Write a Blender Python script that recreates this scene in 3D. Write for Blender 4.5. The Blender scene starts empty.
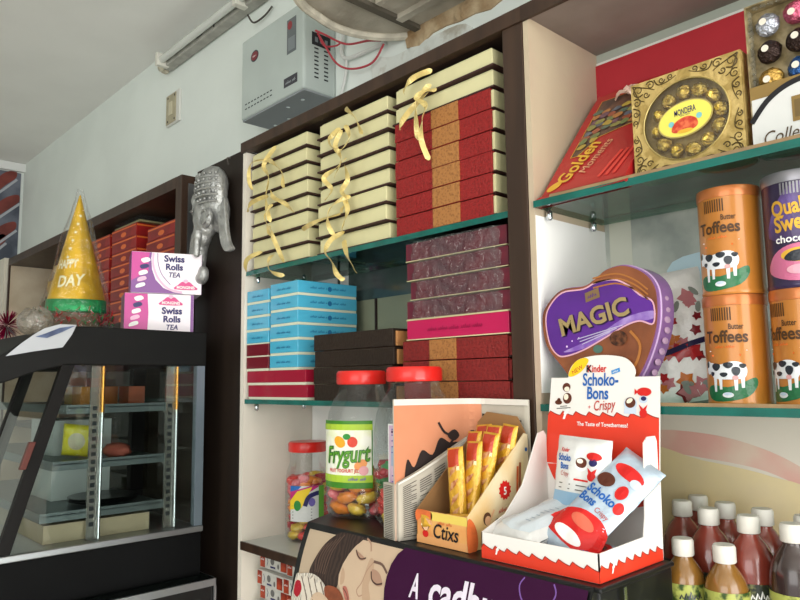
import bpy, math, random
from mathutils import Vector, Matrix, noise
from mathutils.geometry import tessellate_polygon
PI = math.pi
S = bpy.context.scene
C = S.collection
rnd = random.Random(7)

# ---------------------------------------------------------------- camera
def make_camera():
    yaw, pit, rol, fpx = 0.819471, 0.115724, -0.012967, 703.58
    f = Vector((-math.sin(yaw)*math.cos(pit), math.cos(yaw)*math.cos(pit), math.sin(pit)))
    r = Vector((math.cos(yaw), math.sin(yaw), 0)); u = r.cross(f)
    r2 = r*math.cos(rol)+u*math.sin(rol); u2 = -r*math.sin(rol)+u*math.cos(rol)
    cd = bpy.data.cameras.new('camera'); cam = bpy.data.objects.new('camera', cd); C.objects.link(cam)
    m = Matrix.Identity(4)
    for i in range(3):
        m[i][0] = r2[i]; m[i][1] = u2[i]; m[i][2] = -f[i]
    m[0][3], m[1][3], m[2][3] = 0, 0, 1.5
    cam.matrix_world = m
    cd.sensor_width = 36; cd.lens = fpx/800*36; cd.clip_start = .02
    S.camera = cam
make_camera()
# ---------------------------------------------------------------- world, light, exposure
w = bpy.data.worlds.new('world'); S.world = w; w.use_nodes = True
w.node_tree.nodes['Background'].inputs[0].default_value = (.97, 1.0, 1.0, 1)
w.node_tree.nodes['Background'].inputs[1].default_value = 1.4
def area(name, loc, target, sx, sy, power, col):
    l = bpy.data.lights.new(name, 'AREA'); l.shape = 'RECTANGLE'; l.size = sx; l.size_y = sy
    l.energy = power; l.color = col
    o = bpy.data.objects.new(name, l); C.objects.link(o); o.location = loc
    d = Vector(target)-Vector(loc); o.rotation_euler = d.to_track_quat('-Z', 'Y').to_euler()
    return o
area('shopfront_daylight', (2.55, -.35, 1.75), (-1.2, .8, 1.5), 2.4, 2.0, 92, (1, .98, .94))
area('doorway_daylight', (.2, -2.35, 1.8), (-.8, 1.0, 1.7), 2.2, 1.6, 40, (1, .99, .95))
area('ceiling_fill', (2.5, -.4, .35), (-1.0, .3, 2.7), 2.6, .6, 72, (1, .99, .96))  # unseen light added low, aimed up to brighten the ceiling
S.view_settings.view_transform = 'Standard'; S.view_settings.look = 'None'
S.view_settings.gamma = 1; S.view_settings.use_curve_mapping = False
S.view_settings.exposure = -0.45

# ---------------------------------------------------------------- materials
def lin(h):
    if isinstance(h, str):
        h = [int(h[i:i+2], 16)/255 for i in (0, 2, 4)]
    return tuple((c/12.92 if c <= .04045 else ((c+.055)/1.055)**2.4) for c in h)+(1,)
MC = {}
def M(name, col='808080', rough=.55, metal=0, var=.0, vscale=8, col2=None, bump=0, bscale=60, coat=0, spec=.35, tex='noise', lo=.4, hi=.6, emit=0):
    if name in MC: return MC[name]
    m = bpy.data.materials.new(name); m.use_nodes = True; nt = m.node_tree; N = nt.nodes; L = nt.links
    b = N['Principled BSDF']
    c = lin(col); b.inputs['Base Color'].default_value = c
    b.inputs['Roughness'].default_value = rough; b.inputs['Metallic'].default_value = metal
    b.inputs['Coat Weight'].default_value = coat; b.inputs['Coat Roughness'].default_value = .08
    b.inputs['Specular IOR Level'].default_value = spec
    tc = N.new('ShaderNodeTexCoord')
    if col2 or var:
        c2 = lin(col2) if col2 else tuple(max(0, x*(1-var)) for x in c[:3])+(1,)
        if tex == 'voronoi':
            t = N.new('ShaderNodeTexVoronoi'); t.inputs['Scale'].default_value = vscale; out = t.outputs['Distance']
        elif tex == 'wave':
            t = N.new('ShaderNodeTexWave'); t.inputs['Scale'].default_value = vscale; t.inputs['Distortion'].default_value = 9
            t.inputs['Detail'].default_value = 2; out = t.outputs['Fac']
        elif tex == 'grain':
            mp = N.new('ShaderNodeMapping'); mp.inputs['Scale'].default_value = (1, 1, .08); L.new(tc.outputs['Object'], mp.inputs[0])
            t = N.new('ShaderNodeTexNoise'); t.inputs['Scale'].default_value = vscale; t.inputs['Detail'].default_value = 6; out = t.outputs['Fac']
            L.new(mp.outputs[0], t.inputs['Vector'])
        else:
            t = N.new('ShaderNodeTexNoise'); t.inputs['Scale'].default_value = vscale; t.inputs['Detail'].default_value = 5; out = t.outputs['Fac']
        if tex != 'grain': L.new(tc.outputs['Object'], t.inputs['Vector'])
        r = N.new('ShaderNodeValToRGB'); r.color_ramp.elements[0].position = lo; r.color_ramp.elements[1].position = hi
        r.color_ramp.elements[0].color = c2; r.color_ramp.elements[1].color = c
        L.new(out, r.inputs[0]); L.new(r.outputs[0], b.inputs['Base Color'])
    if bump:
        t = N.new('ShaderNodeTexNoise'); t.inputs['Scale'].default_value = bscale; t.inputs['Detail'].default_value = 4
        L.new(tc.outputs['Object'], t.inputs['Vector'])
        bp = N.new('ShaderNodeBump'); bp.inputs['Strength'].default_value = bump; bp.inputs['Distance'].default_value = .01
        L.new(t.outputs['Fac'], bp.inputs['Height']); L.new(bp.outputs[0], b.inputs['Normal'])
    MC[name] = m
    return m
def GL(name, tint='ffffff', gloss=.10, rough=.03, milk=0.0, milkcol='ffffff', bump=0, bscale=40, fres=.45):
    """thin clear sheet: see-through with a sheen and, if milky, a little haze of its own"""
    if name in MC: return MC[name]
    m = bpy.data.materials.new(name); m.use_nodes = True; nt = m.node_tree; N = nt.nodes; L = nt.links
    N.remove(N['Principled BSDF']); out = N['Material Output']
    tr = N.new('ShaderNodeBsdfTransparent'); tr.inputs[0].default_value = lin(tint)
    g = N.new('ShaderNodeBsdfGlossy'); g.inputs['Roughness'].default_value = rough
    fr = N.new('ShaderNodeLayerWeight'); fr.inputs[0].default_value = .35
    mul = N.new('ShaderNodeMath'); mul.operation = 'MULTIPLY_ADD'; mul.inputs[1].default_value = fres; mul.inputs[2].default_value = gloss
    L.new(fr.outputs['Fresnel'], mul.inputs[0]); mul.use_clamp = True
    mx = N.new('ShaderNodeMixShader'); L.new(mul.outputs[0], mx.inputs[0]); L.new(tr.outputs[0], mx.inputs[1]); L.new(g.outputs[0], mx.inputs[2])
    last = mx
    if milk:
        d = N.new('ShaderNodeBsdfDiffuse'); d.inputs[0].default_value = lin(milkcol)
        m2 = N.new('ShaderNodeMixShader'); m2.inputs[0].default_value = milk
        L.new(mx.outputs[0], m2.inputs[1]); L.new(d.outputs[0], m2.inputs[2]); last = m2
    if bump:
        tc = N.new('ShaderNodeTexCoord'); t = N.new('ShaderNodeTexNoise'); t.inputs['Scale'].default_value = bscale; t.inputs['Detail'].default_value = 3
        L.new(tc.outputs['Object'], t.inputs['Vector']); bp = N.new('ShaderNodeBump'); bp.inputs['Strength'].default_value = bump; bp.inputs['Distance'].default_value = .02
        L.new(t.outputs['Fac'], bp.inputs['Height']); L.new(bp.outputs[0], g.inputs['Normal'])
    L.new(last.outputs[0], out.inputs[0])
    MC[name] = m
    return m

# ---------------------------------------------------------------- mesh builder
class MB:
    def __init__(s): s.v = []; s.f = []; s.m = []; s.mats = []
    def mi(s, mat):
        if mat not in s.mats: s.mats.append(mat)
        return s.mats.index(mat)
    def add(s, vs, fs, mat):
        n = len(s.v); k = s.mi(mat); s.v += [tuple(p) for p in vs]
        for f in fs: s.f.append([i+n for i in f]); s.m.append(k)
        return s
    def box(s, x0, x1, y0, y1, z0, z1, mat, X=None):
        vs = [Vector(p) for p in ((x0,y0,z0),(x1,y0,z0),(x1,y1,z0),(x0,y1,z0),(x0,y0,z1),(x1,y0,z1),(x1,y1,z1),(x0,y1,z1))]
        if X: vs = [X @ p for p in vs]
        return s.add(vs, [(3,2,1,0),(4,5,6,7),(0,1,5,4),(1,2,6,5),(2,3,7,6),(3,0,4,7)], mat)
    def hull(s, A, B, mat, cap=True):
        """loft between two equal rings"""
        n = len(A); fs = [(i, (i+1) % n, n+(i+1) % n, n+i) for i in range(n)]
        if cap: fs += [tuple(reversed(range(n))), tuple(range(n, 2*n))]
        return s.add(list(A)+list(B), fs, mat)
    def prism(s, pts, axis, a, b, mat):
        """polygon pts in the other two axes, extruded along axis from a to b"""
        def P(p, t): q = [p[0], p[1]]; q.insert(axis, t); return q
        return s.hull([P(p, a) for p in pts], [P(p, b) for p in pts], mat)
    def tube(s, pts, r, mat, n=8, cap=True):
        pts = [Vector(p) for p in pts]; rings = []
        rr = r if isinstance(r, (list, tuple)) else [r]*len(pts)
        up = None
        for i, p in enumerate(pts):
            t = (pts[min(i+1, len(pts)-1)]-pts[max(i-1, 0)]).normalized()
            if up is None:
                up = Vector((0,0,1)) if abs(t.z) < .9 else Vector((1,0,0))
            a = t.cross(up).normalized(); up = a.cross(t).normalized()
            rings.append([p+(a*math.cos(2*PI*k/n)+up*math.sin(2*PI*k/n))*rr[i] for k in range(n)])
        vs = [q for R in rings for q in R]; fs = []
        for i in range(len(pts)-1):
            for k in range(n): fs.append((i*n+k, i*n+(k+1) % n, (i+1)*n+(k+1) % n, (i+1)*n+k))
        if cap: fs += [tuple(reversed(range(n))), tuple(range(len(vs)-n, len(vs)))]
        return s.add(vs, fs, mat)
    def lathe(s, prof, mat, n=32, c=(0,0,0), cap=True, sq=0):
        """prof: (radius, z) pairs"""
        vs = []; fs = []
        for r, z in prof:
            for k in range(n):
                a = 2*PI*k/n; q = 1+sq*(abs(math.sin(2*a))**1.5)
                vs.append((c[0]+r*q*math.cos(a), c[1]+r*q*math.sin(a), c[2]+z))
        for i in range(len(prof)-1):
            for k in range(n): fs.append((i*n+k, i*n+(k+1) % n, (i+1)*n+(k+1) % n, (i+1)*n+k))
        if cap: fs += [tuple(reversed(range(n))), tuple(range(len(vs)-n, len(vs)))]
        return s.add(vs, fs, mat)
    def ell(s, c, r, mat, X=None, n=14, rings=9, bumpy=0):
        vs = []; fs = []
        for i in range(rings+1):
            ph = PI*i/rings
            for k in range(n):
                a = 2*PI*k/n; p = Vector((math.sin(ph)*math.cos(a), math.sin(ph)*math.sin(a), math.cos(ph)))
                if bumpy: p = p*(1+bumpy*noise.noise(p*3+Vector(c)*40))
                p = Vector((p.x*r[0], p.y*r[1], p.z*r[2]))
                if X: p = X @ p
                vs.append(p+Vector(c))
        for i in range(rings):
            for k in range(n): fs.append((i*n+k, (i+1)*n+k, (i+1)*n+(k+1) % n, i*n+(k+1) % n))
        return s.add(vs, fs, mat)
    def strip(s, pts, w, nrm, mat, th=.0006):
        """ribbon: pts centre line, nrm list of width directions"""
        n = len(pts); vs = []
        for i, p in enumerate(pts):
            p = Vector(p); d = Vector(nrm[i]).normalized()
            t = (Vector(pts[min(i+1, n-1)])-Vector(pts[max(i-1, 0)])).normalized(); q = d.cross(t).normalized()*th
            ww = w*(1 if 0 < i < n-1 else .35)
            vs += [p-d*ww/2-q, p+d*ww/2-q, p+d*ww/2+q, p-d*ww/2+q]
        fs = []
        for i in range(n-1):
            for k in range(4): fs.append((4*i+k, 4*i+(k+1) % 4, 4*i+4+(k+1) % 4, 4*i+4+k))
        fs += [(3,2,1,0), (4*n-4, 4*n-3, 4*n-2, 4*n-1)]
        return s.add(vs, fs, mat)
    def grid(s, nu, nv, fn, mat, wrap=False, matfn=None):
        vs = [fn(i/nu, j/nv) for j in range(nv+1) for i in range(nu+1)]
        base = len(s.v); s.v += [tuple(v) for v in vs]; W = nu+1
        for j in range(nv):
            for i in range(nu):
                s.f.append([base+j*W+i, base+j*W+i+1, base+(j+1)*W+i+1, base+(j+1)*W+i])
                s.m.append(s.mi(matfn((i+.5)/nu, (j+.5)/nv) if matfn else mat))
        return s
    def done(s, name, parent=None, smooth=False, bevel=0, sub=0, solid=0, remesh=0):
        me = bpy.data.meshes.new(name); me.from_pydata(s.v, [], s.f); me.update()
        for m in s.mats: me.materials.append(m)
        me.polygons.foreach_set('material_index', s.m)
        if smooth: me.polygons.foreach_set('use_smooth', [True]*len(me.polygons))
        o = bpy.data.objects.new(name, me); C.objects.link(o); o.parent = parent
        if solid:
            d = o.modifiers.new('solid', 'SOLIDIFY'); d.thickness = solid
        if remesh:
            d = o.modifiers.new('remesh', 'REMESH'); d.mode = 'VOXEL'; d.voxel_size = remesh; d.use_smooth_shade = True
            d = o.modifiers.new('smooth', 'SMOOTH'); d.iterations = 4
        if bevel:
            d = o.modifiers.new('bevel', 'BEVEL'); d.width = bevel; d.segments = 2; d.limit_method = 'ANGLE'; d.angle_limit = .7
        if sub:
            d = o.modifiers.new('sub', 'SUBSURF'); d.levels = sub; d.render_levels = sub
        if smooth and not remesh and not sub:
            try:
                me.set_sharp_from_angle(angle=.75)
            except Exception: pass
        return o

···

WHAT IS REQUIRED
Check every line of the listing for the string "scene" and report how many lines have it, as a number alone.

EXERCISE OUTPUT
2